The exercise: Below are records; reproduce exactly the lines from the one that has "The Blender Python" through the one that has "z=(2, 0), off=(3, 6), tint=(0.75, 0.1, 0.1), teeth=26)", ends included, and nothing more.

#### Listed records ####

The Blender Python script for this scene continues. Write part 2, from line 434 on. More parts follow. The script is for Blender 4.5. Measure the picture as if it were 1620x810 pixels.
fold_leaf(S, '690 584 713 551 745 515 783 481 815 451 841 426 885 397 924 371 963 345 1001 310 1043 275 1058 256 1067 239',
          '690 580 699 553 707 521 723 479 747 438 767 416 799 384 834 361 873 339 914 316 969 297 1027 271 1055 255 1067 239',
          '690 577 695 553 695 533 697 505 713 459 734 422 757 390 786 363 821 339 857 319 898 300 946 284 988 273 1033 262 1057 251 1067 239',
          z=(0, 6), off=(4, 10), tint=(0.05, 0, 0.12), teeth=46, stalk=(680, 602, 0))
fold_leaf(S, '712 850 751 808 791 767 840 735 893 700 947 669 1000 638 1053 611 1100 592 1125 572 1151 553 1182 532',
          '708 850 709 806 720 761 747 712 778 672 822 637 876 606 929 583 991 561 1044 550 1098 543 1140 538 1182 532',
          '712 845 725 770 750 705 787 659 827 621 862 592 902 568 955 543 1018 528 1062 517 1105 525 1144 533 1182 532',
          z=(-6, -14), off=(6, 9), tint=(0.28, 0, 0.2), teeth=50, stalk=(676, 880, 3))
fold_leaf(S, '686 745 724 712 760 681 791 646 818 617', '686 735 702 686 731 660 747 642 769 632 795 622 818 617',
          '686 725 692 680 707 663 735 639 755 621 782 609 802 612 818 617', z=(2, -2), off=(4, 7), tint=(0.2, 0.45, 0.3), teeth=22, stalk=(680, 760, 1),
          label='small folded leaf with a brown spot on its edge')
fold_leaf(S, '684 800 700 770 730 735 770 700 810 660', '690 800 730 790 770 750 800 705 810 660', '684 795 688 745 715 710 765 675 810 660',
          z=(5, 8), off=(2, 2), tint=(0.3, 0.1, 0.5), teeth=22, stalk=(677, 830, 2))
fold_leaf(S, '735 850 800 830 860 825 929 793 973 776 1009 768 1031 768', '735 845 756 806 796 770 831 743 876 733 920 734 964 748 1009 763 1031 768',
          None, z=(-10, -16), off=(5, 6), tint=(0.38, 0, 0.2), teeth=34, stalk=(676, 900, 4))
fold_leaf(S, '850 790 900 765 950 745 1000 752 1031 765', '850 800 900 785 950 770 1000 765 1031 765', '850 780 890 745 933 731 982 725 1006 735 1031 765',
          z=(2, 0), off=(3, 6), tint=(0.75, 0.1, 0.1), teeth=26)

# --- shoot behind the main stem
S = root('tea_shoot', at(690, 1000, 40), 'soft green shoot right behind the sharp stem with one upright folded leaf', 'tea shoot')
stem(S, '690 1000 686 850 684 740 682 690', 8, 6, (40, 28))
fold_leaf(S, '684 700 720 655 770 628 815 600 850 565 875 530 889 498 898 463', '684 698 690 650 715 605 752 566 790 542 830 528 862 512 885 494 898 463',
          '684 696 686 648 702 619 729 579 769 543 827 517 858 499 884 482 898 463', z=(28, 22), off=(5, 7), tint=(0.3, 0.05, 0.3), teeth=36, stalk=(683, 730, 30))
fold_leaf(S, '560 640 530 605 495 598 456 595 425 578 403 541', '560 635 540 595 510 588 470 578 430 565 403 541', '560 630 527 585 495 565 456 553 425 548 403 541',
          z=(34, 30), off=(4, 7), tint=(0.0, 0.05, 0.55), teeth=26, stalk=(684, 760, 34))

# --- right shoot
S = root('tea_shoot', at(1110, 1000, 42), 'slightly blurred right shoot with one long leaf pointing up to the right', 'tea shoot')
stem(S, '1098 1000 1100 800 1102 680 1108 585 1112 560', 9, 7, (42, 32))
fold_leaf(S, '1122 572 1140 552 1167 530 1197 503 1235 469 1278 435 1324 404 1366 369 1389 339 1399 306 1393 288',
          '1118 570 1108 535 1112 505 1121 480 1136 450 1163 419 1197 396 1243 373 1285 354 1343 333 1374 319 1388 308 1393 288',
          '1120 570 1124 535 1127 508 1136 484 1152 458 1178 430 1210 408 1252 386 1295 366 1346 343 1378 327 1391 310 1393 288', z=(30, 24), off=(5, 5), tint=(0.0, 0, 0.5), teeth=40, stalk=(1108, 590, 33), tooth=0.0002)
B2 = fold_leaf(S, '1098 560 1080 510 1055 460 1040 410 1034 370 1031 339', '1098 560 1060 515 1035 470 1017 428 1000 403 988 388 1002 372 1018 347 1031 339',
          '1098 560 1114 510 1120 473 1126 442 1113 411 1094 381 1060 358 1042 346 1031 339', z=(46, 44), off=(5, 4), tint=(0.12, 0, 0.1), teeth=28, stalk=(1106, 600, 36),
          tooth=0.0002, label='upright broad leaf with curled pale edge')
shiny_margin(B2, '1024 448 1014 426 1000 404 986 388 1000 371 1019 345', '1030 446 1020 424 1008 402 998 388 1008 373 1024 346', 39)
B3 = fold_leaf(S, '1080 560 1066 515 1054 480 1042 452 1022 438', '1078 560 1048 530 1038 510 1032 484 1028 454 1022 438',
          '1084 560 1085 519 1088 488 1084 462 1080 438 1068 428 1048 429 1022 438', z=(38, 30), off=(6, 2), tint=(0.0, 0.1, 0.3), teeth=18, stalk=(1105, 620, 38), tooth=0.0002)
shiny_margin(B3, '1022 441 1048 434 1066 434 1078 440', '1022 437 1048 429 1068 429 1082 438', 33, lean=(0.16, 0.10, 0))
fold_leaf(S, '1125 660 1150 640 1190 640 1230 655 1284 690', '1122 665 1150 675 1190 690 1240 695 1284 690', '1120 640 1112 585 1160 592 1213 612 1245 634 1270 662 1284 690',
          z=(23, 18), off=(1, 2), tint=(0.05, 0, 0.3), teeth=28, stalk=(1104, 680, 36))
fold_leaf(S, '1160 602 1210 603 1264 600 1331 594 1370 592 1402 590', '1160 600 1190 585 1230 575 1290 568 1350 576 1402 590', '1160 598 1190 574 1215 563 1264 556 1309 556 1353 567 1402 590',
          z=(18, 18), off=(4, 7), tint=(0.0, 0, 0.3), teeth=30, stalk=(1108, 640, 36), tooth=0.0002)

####
#### Listed records ####

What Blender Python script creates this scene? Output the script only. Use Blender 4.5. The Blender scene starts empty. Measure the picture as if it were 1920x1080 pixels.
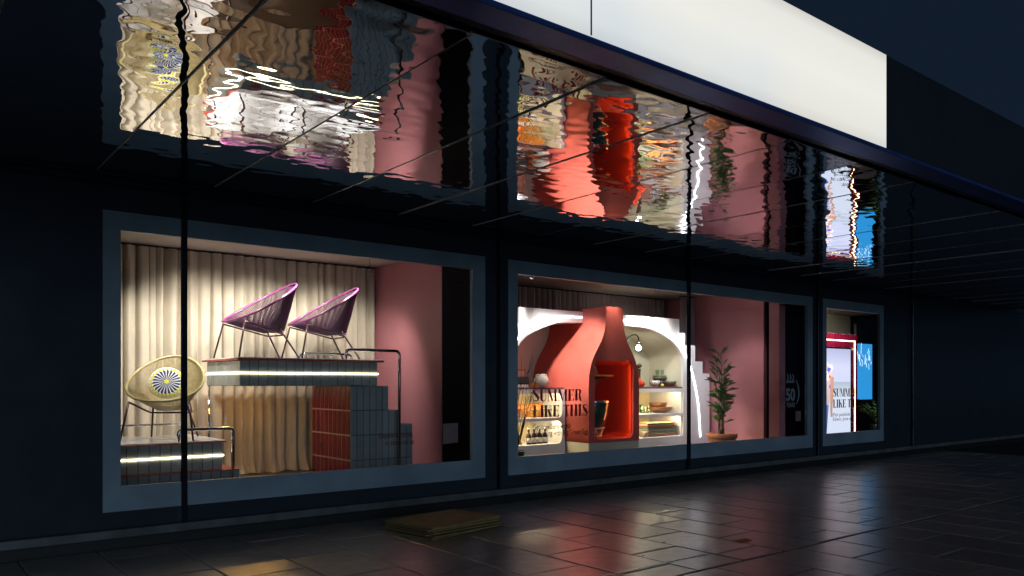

####
#### Listed records ####

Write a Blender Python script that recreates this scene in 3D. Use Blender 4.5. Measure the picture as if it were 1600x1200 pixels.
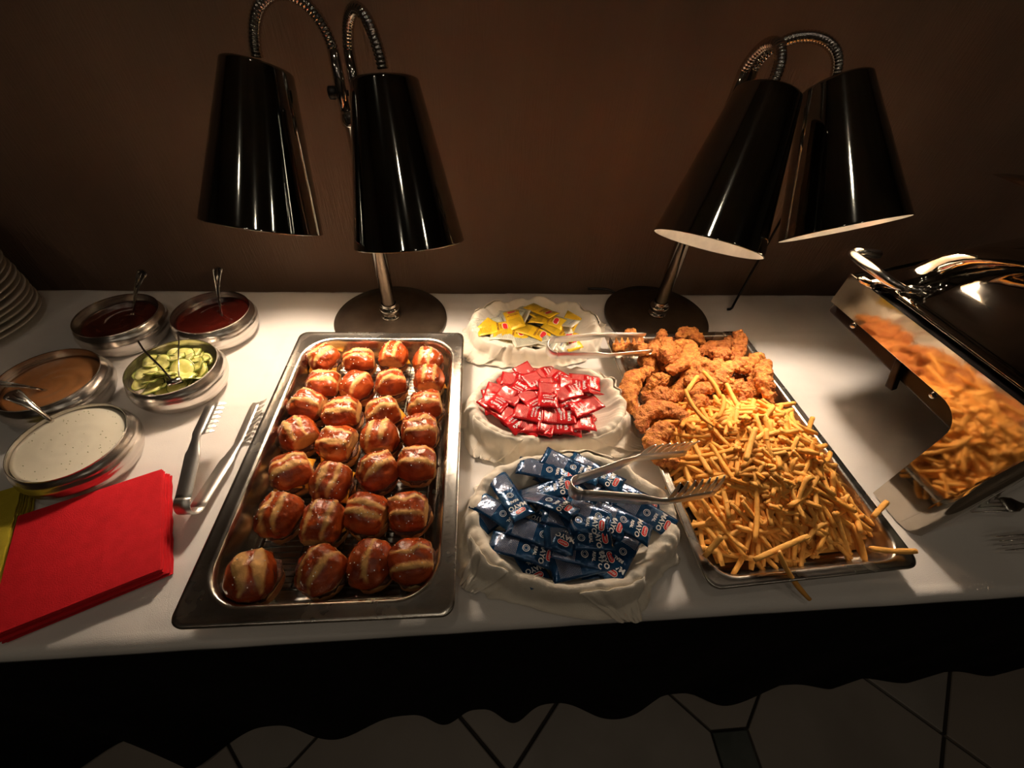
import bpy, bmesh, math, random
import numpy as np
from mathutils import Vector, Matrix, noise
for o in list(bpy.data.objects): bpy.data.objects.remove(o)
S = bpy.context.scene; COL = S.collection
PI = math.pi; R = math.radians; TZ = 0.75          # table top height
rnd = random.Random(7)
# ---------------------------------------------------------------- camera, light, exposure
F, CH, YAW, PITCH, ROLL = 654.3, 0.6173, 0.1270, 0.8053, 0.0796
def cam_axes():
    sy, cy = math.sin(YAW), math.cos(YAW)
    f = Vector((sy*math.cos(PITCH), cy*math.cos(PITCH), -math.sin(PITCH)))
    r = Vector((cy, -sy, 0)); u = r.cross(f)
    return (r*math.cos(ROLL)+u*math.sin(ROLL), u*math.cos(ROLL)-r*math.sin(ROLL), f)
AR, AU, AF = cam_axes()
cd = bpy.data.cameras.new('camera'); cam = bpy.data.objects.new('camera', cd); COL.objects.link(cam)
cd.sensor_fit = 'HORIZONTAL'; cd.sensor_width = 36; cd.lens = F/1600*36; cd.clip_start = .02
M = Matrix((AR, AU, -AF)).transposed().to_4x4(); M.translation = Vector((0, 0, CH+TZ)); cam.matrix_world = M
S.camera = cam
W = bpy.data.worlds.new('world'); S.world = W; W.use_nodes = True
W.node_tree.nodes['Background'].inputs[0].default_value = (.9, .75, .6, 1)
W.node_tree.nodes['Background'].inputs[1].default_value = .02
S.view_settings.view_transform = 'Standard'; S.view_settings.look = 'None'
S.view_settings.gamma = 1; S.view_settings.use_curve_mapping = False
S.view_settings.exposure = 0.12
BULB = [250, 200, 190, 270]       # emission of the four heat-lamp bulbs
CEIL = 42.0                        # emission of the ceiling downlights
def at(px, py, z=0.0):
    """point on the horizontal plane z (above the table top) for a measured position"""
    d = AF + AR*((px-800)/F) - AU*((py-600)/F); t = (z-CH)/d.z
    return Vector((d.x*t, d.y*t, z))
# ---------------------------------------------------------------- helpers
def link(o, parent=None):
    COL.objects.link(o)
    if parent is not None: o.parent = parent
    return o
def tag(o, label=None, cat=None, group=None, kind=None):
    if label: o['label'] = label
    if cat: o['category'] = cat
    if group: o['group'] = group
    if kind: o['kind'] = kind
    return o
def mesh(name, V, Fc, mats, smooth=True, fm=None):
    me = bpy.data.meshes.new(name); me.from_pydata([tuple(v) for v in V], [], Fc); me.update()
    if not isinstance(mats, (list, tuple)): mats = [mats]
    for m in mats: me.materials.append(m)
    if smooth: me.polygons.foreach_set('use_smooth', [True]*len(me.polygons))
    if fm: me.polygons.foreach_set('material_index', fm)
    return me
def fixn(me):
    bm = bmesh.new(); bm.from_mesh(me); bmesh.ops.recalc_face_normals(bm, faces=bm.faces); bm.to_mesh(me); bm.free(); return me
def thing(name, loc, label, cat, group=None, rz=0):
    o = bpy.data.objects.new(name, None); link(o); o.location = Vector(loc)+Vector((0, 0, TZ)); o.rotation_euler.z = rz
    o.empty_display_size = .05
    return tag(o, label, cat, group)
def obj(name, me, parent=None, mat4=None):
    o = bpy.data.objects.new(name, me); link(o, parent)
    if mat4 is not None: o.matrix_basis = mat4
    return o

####

Exercise answer:
The Blender Python script for this scene continues. Write part 2, from line 434 on. More parts follow. The script is for Blender 4.5. Measure the picture as if it were 1620x810 pixels.
fold_leaf(S, '690 584 713 551 745 515 783 481 815 451 841 426 885 397 924 371 963 345 1001 310 1043 275 1058 256 1067 239',
          '690 580 699 553 707 521 723 479 747 438 767 416 799 384 834 361 873 339 914 316 969 297 1027 271 1055 255 1067 239',
          '690 577 695 553 695 533 697 505 713 459 734 422 757 390 786 363 821 339 857 319 898 300 946 284 988 273 1033 262 1057 251 1067 239',
          z=(0, 6), off=(4, 10), tint=(0.05, 0, 0.12), teeth=46, stalk=(680, 602, 0))
fold_leaf(S, '712 850 751 808 791 767 840 735 893 700 947 669 1000 638 1053 611 1100 592 1125 572 1151 553 1182 532',
          '708 850 709 806 720 761 747 712 778 672 822 637 876 606 929 583 991 561 1044 550 1098 543 1140 538 1182 532',
          '712 845 725 770 750 705 787 659 827 621 862 592 902 568 955 543 1018 528 1062 517 1105 525 1144 533 1182 532',
          z=(-6, -14), off=(6, 9), tint=(0.28, 0, 0.2), teeth=50, stalk=(676, 880, 3))
fold_leaf(S, '686 745 724 712 760 681 791 646 818 617', '686 735 702 686 731 660 747 642 769 632 795 622 818 617',
          '686 725 692 680 707 663 735 639 755 621 782 609 802 612 818 617', z=(2, -2), off=(4, 7), tint=(0.2, 0.45, 0.3), teeth=22, stalk=(680, 760, 1),
          label='small folded leaf with a brown spot on its edge')
fold_leaf(S, '684 800 700 770 730 735 770 700 810 660', '690 800 730 790 770 750 800 705 810 660', '684 795 688 745 715 710 765 675 810 660',
          z=(5, 8), off=(2, 2), tint=(0.3, 0.1, 0.5), teeth=22, stalk=(677, 830, 2))
fold_leaf(S, '735 850 800 830 860 825 929 793 973 776 1009 768 1031 768', '735 845 756 806 796 770 831 743 876 733 920 734 964 748 1009 763 1031 768',
          None, z=(-10, -16), off=(5, 6), tint=(0.38, 0, 0.2), teeth=34, stalk=(676, 900, 4))
fold_leaf(S, '850 790 900 765 950 745 1000 752 1031 765', '850 800 900 785 950 770 1000 765 1031 765', '850 780 890 745 933 731 982 725 1006 735 1031 765',
          z=(2, 0), off=(3, 6), tint=(0.75, 0.1, 0.1), teeth=26)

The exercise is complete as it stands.